__DO THIS__
Without altering anything, repeat each of the records.

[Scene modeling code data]
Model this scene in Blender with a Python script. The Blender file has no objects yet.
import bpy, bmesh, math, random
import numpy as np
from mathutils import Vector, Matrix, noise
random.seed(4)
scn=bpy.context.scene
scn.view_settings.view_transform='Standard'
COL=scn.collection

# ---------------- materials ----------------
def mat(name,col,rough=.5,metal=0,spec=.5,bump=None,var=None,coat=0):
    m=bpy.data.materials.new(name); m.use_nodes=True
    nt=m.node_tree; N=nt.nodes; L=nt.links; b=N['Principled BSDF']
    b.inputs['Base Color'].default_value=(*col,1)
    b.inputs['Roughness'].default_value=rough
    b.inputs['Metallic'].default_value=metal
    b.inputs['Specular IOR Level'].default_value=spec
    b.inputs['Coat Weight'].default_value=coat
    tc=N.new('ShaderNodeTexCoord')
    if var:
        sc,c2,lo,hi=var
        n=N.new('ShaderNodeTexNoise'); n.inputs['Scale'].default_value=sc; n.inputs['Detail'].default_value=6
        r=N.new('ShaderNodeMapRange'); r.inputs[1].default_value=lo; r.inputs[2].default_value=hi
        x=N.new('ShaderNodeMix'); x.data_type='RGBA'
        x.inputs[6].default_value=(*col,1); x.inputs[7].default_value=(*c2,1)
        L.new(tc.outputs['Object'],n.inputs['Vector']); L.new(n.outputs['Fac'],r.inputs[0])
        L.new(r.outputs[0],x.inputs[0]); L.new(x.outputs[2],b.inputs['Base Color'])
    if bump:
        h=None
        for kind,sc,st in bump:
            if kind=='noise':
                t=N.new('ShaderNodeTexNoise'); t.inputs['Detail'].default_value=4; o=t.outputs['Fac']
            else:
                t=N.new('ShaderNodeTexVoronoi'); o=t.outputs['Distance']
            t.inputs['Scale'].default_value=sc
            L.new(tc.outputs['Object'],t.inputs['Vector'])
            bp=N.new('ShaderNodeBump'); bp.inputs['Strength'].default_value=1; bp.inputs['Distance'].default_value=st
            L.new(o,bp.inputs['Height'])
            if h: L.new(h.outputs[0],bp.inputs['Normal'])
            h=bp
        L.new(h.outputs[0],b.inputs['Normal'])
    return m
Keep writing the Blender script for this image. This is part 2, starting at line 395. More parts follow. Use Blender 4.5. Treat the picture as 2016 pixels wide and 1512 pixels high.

__CORRECT RESULT__
Model this scene in Blender with a Python script. The Blender file has no objects yet.
import bpy, bmesh, math, random
import numpy as np
from mathutils import Vector, Matrix, noise
random.seed(4)
scn=bpy.context.scene
scn.view_settings.view_transform='Standard'
COL=scn.collection

# ---------------- materials ----------------
def mat(name,col,rough=.5,metal=0,spec=.5,bump=None,var=None,coat=0):
    m=bpy.data.materials.new(name); m.use_nodes=True
    nt=m.node_tree; N=nt.nodes; L=nt.links; b=N['Principled BSDF']
    b.inputs['Base Color'].default_value=(*col,1)
    b.inputs['Roughness'].default_value=rough
    b.inputs['Metallic'].default_value=metal
    b.inputs['Specular IOR Level'].default_value=spec
    b.inputs['Coat Weight'].default_value=coat
    tc=N.new('ShaderNodeTexCoord')
    if var:
        sc,c2,lo,hi=var
        n=N.new('ShaderNodeTexNoise'); n.inputs['Scale'].default_value=sc; n.inputs['Detail'].default_value=6
        r=N.new('ShaderNodeMapRange'); r.inputs[1].default_value=lo; r.inputs[2].default_value=hi
        x=N.new('ShaderNodeMix'); x.data_type='RGBA'
        x.inputs[6].default_value=(*col,1); x.inputs[7].default_value=(*c2,1)
        L.new(tc.outputs['Object'],n.inputs['Vector']); L.new(n.outputs['Fac'],r.inputs[0])
        L.new(r.outputs[0],x.inputs[0]); L.new(x.outputs[2],b.inputs['Base Color'])
    if bump:
        h=None
        for kind,sc,st in bump:
            if kind=='noise':
                t=N.new('ShaderNodeTexNoise'); t.inputs['Detail'].default_value=4; o=t.outputs['Fac']
            else:
                t=N.new('ShaderNodeTexVoronoi'); o=t.outputs['Distance']
            t.inputs['Scale'].default_value=sc
            L.new(tc.outputs['Object'],t.inputs['Vector'])
            bp=N.new('ShaderNodeBump'); bp.inputs['Strength'].default_value=1; bp.inputs['Distance'].default_value=st
            L.new(o,bp.inputs['Height'])
            if h: L.new(h.outputs[0],bp.inputs['Normal'])
            h=bp
        L.new(h.outputs[0],b.inputs['Normal'])
    return m
Keep writing the Blender script for this image. This is part 2, starting at line 395. More parts follow. Use Blender 4.5. Treat the picture as 2016 pixels wide and 1512 pixels high.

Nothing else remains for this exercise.